§ DATA PROVIDED:
# # # # # # #

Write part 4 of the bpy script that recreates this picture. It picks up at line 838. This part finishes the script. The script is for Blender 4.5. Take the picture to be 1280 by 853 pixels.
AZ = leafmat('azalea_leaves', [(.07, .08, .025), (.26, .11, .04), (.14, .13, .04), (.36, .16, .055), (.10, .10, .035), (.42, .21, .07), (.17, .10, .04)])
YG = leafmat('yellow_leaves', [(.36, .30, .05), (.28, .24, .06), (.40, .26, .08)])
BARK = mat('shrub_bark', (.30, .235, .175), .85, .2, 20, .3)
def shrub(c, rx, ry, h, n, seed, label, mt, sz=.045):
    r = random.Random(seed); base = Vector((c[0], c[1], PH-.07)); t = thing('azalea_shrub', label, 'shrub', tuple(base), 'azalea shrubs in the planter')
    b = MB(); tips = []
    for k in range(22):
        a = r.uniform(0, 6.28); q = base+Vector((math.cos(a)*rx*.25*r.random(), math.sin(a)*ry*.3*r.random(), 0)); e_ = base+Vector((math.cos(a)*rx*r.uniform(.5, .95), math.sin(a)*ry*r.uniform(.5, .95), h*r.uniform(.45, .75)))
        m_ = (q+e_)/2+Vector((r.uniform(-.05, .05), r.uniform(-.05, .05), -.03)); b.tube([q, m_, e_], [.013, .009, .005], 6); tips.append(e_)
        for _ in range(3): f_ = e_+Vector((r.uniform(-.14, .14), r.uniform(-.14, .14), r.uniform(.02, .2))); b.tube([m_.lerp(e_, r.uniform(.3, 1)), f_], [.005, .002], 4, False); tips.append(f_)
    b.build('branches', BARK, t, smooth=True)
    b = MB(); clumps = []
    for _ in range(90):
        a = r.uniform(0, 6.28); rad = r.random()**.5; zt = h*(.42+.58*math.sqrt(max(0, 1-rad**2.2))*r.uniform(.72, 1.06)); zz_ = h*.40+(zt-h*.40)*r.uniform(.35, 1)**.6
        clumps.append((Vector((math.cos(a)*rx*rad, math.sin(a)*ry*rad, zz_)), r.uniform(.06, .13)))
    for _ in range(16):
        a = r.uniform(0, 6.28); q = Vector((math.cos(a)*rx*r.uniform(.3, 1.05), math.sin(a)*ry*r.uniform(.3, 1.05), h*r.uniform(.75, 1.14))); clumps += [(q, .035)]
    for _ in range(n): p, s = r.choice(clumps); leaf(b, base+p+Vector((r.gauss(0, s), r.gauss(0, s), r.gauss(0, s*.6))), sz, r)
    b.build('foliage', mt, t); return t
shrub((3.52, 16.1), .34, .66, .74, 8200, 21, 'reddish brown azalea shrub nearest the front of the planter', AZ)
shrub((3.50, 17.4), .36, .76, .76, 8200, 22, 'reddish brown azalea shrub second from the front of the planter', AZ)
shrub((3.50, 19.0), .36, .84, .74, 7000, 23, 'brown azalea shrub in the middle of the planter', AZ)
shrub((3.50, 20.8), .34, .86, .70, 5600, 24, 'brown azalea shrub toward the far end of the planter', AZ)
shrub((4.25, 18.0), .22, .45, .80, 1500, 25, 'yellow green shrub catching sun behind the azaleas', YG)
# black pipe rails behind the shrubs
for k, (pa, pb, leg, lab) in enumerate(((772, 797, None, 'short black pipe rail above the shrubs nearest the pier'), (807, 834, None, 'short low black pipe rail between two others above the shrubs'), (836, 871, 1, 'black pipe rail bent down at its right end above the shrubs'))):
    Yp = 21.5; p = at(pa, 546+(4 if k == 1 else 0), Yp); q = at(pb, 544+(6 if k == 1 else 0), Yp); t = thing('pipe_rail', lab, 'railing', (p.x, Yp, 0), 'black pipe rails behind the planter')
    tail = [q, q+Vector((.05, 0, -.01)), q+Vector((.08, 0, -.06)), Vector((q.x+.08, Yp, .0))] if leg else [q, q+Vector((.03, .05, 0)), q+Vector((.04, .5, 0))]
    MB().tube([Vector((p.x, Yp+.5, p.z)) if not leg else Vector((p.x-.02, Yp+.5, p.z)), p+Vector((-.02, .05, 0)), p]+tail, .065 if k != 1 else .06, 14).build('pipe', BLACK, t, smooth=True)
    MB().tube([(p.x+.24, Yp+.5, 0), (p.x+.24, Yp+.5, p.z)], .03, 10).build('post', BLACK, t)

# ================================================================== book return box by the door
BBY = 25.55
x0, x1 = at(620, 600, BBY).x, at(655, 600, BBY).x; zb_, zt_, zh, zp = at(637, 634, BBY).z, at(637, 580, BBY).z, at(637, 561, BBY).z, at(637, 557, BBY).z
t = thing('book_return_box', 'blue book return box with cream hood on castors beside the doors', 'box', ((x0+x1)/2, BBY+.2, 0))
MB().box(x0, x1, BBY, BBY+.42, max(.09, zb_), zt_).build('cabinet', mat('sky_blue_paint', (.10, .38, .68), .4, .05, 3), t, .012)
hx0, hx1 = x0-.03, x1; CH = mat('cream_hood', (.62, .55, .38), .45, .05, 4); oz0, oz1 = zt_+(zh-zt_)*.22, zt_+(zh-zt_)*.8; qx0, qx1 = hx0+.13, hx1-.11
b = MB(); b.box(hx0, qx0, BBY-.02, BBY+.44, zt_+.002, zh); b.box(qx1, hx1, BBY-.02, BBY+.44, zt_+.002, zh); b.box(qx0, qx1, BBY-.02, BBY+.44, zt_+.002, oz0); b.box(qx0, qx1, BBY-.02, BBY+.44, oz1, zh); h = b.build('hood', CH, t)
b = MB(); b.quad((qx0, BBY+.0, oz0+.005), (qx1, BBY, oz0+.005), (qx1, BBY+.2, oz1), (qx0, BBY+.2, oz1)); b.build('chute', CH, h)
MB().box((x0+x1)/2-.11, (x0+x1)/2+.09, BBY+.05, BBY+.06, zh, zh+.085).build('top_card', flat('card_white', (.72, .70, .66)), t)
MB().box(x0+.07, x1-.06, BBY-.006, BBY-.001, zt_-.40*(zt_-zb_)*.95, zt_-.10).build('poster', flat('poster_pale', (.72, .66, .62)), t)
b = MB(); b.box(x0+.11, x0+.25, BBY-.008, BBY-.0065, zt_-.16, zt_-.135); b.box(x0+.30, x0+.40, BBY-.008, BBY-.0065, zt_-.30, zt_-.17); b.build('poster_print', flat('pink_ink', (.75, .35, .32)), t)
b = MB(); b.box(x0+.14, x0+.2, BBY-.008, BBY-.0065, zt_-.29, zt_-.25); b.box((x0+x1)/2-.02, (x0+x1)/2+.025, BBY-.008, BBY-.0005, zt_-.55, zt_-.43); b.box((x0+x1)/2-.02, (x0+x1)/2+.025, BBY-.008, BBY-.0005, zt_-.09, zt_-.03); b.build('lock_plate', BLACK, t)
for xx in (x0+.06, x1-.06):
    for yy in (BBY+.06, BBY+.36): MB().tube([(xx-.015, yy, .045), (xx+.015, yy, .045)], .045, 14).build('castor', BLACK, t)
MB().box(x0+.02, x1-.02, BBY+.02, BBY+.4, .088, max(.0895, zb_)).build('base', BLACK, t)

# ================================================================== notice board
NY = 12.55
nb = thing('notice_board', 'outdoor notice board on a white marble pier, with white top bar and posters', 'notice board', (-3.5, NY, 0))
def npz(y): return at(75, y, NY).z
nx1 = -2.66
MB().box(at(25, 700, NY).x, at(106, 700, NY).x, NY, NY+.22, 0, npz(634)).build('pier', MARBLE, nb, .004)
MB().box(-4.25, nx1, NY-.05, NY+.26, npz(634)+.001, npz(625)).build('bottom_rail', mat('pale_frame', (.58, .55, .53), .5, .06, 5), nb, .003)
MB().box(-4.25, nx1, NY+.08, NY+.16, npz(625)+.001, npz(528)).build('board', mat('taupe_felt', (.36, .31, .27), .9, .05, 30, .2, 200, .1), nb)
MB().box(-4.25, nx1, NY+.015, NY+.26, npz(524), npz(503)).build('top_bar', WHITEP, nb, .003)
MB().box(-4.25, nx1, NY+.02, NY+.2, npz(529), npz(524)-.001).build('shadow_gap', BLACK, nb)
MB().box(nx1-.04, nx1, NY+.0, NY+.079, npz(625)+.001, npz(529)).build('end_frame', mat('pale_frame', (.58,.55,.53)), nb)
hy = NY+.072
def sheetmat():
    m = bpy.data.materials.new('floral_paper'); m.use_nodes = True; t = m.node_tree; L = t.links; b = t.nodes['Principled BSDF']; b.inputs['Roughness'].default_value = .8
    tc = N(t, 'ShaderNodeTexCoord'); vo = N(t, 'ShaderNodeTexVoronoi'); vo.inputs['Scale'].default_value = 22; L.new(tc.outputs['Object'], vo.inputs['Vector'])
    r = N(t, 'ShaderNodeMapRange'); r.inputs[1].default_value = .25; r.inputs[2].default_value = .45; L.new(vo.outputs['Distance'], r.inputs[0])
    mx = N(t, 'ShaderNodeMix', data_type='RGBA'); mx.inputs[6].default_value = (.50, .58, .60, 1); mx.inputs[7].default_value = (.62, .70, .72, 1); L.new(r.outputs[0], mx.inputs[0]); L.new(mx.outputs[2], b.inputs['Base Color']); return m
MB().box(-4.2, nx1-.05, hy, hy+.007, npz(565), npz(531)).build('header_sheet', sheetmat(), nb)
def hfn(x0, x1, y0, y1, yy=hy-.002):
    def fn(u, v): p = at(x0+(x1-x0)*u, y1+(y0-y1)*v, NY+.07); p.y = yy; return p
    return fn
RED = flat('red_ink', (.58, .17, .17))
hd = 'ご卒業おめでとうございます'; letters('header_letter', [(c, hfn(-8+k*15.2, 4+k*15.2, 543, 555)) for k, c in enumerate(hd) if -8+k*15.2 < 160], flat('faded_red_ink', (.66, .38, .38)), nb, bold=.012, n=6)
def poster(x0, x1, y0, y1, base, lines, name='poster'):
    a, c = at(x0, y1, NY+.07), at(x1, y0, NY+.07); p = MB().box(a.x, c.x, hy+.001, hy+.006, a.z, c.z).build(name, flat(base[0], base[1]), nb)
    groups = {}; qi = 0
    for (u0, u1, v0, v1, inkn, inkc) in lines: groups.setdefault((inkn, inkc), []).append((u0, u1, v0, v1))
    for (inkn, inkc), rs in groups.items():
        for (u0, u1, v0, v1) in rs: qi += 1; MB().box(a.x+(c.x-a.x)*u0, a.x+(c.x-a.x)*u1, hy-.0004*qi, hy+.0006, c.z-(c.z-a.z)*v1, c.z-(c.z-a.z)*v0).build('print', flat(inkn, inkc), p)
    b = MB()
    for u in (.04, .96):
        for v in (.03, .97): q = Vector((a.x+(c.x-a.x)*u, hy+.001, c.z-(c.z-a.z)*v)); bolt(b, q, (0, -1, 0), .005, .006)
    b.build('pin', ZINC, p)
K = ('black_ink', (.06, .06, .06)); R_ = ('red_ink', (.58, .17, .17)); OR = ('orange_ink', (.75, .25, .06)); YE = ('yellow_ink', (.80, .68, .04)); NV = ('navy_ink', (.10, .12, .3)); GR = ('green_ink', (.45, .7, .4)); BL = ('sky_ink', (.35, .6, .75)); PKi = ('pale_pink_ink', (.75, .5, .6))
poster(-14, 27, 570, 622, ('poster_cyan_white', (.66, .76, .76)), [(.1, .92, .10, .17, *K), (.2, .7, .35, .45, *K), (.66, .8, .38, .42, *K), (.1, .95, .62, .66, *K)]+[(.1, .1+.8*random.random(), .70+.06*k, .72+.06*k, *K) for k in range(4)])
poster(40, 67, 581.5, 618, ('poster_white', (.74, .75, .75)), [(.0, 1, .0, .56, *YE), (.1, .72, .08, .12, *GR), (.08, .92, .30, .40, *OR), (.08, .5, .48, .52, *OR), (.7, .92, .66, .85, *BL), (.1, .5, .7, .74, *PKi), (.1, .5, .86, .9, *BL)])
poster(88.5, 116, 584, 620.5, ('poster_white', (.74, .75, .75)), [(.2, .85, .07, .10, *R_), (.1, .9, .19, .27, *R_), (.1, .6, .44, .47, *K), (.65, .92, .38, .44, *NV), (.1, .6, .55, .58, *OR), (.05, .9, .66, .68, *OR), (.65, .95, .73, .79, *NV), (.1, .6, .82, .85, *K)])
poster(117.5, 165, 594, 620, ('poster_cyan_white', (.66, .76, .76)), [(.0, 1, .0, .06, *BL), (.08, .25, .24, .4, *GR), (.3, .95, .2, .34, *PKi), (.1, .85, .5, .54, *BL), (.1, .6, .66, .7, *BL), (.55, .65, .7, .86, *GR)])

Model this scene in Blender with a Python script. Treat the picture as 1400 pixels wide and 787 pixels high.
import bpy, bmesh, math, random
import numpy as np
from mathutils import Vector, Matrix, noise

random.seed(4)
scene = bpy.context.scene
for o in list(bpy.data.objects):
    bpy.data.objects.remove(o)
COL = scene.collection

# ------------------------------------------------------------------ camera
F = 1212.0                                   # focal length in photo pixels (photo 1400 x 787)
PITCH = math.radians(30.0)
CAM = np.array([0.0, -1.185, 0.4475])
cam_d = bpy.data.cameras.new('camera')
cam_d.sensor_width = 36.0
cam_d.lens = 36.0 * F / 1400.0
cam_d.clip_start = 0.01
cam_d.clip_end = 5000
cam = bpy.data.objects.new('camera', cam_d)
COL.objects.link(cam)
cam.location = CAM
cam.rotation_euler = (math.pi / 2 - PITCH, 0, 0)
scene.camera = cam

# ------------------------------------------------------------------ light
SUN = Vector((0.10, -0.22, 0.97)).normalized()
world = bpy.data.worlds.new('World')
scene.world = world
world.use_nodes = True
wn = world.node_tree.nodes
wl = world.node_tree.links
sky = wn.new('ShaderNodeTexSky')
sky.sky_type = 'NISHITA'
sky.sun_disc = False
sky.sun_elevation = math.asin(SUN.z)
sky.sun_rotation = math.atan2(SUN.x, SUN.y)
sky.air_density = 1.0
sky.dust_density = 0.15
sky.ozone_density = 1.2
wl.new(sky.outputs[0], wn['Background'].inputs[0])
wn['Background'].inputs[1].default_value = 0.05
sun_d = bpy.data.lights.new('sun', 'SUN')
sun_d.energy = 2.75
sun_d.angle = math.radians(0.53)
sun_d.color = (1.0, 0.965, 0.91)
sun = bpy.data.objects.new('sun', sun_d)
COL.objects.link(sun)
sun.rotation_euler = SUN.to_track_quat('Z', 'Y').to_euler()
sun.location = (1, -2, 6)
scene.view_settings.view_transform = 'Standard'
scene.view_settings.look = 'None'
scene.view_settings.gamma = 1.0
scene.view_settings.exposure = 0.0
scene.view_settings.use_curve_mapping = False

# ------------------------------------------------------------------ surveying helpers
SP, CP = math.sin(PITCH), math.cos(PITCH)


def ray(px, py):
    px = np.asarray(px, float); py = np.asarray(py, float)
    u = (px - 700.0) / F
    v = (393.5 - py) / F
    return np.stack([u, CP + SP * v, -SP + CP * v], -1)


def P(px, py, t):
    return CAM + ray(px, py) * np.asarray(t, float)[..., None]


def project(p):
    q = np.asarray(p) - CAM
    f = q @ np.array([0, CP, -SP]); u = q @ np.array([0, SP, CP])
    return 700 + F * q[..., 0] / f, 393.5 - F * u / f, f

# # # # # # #

§ WRITTEN REQUEST: Extract exactly and only the lines above from the line containing "Model this scene" through the line containing "scene.camera = cam", both end lines included.

§ RESULT OF THE EXERCISE:
Model this scene in Blender with a Python script. Treat the picture as 1400 pixels wide and 787 pixels high.
import bpy, bmesh, math, random
import numpy as np
from mathutils import Vector, Matrix, noise

random.seed(4)
scene = bpy.context.scene
for o in list(bpy.data.objects):
    bpy.data.objects.remove(o)
COL = scene.collection

# ------------------------------------------------------------------ camera
F = 1212.0                                   # focal length in photo pixels (photo 1400 x 787)
PITCH = math.radians(30.0)
CAM = np.array([0.0, -1.185, 0.4475])
cam_d = bpy.data.cameras.new('camera')
cam_d.sensor_width = 36.0
cam_d.lens = 36.0 * F / 1400.0
cam_d.clip_start = 0.01
cam_d.clip_end = 5000
cam = bpy.data.objects.new('camera', cam_d)
COL.objects.link(cam)
cam.location = CAM
cam.rotation_euler = (math.pi / 2 - PITCH, 0, 0)
scene.camera = cam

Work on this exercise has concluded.